REQUEST: Leaving the pictures aside, transcribe every line below exactly.

DATA PROVIDED:

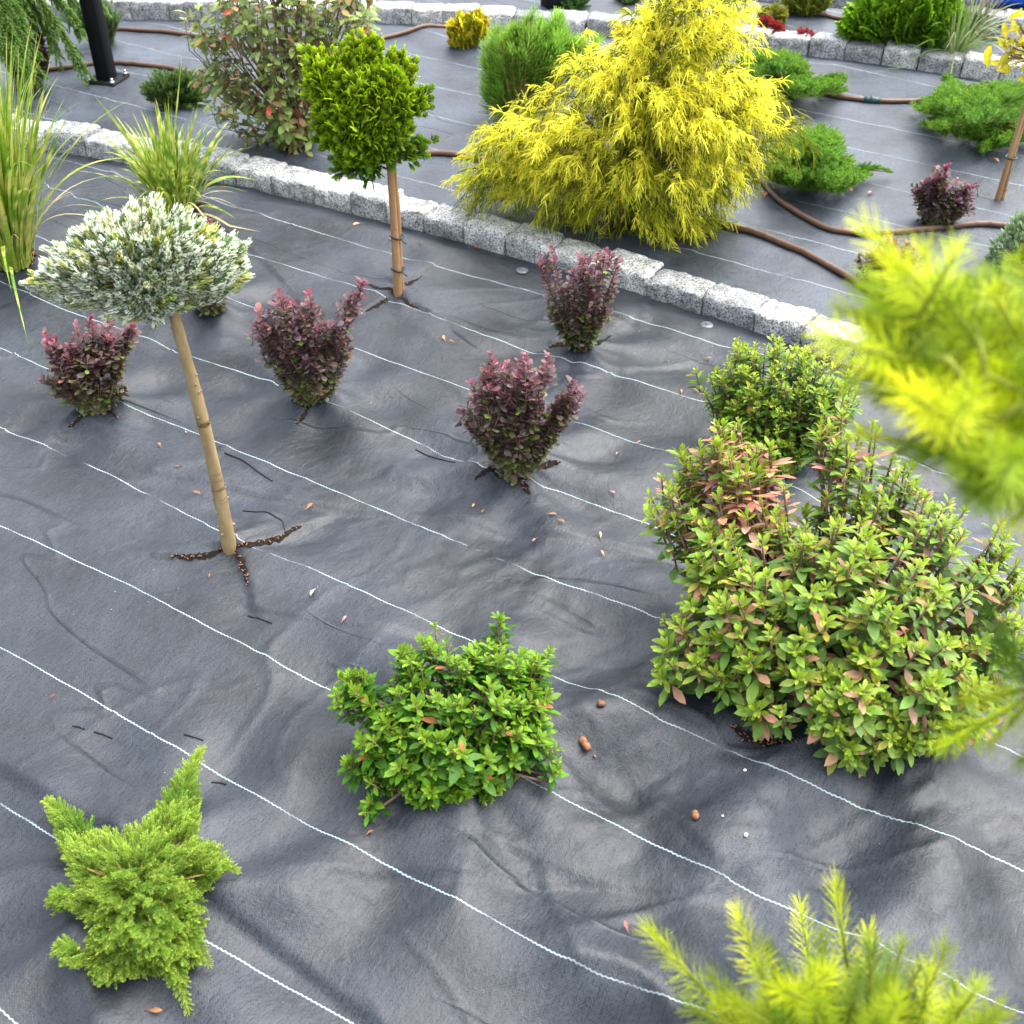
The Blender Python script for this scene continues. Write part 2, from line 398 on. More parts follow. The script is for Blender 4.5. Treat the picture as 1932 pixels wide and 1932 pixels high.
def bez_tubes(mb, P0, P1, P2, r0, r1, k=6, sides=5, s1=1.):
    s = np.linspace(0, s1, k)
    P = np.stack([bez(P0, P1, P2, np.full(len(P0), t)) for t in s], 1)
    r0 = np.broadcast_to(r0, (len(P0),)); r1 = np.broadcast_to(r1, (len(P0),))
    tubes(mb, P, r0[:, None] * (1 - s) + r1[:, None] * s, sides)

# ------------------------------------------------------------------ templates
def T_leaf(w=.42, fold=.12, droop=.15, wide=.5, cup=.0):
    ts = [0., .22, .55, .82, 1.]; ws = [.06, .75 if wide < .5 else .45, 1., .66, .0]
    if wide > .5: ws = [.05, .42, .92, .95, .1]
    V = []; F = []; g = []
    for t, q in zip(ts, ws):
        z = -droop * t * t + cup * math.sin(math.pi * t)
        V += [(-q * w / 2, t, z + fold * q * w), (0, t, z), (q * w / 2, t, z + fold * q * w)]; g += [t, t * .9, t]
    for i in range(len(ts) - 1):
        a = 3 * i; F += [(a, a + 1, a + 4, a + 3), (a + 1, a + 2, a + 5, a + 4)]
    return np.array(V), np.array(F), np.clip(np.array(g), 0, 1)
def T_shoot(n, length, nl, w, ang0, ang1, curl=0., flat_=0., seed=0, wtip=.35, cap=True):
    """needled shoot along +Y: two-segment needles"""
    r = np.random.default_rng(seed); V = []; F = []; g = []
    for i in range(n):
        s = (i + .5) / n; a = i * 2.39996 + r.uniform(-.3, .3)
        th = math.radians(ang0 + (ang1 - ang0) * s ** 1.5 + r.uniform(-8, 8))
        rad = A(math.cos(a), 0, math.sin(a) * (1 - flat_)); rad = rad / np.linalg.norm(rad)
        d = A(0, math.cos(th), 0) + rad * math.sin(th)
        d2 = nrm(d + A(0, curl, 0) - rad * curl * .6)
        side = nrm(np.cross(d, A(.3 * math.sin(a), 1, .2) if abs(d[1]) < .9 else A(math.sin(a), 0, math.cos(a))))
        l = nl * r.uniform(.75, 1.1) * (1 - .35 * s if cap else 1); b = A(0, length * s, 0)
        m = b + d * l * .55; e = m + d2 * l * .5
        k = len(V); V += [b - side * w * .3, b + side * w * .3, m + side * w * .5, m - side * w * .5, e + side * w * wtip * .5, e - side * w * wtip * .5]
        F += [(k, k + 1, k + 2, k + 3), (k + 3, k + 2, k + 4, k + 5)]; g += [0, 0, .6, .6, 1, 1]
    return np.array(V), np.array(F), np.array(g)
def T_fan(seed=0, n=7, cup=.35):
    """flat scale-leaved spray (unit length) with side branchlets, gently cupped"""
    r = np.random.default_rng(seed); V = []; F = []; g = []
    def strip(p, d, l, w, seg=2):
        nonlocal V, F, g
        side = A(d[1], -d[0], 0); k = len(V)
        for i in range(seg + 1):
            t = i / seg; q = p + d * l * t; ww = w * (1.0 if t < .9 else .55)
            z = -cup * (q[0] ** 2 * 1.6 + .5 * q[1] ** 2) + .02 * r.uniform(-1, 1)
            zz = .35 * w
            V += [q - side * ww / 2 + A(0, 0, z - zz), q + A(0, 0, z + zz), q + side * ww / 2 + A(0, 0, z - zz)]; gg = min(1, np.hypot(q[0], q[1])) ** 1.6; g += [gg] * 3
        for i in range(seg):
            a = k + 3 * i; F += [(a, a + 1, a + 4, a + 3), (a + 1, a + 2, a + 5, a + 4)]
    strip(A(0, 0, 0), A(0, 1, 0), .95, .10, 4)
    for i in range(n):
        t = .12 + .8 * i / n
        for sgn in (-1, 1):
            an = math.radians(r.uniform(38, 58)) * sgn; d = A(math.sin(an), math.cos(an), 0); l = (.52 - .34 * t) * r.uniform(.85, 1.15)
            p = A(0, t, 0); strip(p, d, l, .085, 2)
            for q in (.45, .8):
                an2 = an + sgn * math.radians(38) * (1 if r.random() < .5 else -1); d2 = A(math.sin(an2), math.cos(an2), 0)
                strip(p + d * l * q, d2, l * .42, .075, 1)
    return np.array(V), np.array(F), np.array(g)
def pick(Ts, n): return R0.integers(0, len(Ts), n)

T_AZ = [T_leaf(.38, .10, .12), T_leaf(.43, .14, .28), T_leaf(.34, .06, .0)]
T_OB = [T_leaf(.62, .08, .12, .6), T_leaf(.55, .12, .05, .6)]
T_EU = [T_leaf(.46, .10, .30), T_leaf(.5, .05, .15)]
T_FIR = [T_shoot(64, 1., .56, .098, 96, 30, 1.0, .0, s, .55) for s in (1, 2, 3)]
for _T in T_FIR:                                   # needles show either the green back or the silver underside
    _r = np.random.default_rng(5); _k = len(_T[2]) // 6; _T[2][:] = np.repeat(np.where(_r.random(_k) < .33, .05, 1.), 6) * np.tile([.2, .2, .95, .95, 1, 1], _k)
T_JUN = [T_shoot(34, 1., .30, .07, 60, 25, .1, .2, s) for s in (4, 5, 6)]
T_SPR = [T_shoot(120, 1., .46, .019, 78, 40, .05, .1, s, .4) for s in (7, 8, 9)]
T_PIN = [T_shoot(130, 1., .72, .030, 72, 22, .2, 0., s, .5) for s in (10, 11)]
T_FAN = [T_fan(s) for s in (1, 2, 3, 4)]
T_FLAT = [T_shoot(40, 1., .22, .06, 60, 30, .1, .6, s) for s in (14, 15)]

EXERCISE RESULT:
The Blender Python script for this scene continues. Write part 2, from line 398 on. More parts follow. The script is for Blender 4.5. Treat the picture as 1932 pixels wide and 1932 pixels high.
def bez_tubes(mb, P0, P1, P2, r0, r1, k=6, sides=5, s1=1.):
    s = np.linspace(0, s1, k)
    P = np.stack([bez(P0, P1, P2, np.full(len(P0), t)) for t in s], 1)
    r0 = np.broadcast_to(r0, (len(P0),)); r1 = np.broadcast_to(r1, (len(P0),))
    tubes(mb, P, r0[:, None] * (1 - s) + r1[:, None] * s, sides)

# ------------------------------------------------------------------ templates
def T_leaf(w=.42, fold=.12, droop=.15, wide=.5, cup=.0):
    ts = [0., .22, .55, .82, 1.]; ws = [.06, .75 if wide < .5 else .45, 1., .66, .0]
    if wide > .5: ws = [.05, .42, .92, .95, .1]
    V = []; F = []; g = []
    for t, q in zip(ts, ws):
        z = -droop * t * t + cup * math.sin(math.pi * t)
        V += [(-q * w / 2, t, z + fold * q * w), (0, t, z), (q * w / 2, t, z + fold * q * w)]; g += [t, t * .9, t]
    for i in range(len(ts) - 1):
        a = 3 * i; F += [(a, a + 1, a + 4, a + 3), (a + 1, a + 2, a + 5, a + 4)]
    return np.array(V), np.array(F), np.clip(np.array(g), 0, 1)
def T_shoot(n, length, nl, w, ang0, ang1, curl=0., flat_=0., seed=0, wtip=.35, cap=True):
    """needled shoot along +Y: two-segment needles"""
    r = np.random.default_rng(seed); V = []; F = []; g = []
    for i in range(n):
        s = (i + .5) / n; a = i * 2.39996 + r.uniform(-.3, .3)
        th = math.radians(ang0 + (ang1 - ang0) * s ** 1.5 + r.uniform(-8, 8))
        rad = A(math.cos(a), 0, math.sin(a) * (1 - flat_)); rad = rad / np.linalg.norm(rad)
        d = A(0, math.cos(th), 0) + rad * math.sin(th)
        d2 = nrm(d + A(0, curl, 0) - rad * curl * .6)
        side = nrm(np.cross(d, A(.3 * math.sin(a), 1, .2) if abs(d[1]) < .9 else A(math.sin(a), 0, math.cos(a))))
        l = nl * r.uniform(.75, 1.1) * (1 - .35 * s if cap else 1); b = A(0, length * s, 0)
        m = b + d * l * .55; e = m + d2 * l * .5
        k = len(V); V += [b - side * w * .3, b + side * w * .3, m + side * w * .5, m - side * w * .5, e + side * w * wtip * .5, e - side * w * wtip * .5]
        F += [(k, k + 1, k + 2, k + 3), (k + 3, k + 2, k + 4, k + 5)]; g += [0, 0, .6, .6, 1, 1]
    return np.array(V), np.array(F), np.array(g)
def T_fan(seed=0, n=7, cup=.35):
    """flat scale-leaved spray (unit length) with side branchlets, gently cupped"""
    r = np.random.default_rng(seed); V = []; F = []; g = []
    def strip(p, d, l, w, seg=2):
        nonlocal V, F, g
        side = A(d[1], -d[0], 0); k = len(V)
        for i in range(seg + 1):
            t = i / seg; q = p + d * l * t; ww = w * (1.0 if t < .9 else .55)
            z = -cup * (q[0] ** 2 * 1.6 + .5 * q[1] ** 2) + .02 * r.uniform(-1, 1)
            zz = .35 * w
            V += [q - side * ww / 2 + A(0, 0, z - zz), q + A(0, 0, z + zz), q + side * ww / 2 + A(0, 0, z - zz)]; gg = min(1, np.hypot(q[0], q[1])) ** 1.6; g += [gg] * 3
        for i in range(seg):
            a = k + 3 * i; F += [(a, a + 1, a + 4, a + 3), (a + 1, a + 2, a + 5, a + 4)]
    strip(A(0, 0, 0), A(0, 1, 0), .95, .10, 4)
    for i in range(n):
        t = .12 + .8 * i / n
        for sgn in (-1, 1):
            an = math.radians(r.uniform(38, 58)) * sgn; d = A(math.sin(an), math.cos(an), 0); l = (.52 - .34 * t) * r.uniform(.85, 1.15)
            p = A(0, t, 0); strip(p, d, l, .085, 2)
            for q in (.45, .8):
                an2 = an + sgn * math.radians(38) * (1 if r.random() < .5 else -1); d2 = A(math.sin(an2), math.cos(an2), 0)
                strip(p + d * l * q, d2, l * .42, .075, 1)
    return np.array(V), np.array(F), np.array(g)
def pick(Ts, n): return R0.integers(0, len(Ts), n)

T_AZ = [T_leaf(.38, .10, .12), T_leaf(.43, .14, .28), T_leaf(.34, .06, .0)]
T_OB = [T_leaf(.62, .08, .12, .6), T_leaf(.55, .12, .05, .6)]
T_EU = [T_leaf(.46, .10, .30), T_leaf(.5, .05, .15)]
T_FIR = [T_shoot(64, 1., .56, .098, 96, 30, 1.0, .0, s, .55) for s in (1, 2, 3)]
for _T in T_FIR:                                   # needles show either the green back or the silver underside
    _r = np.random.default_rng(5); _k = len(_T[2]) // 6; _T[2][:] = np.repeat(np.where(_r.random(_k) < .33, .05, 1.), 6) * np.tile([.2, .2, .95, .95, 1, 1], _k)
T_JUN = [T_shoot(34, 1., .30, .07, 60, 25, .1, .2, s) for s in (4, 5, 6)]
T_SPR = [T_shoot(120, 1., .46, .019, 78, 40, .05, .1, s, .4) for s in (7, 8, 9)]
T_PIN = [T_shoot(130, 1., .72, .030, 72, 22, .2, 0., s, .5) for s in (10, 11)]
T_FAN = [T_fan(s) for s in (1, 2, 3, 4)]
T_FLAT = [T_shoot(40, 1., .22, .06, 60, 30, .1, .6, s) for s in (14, 15)]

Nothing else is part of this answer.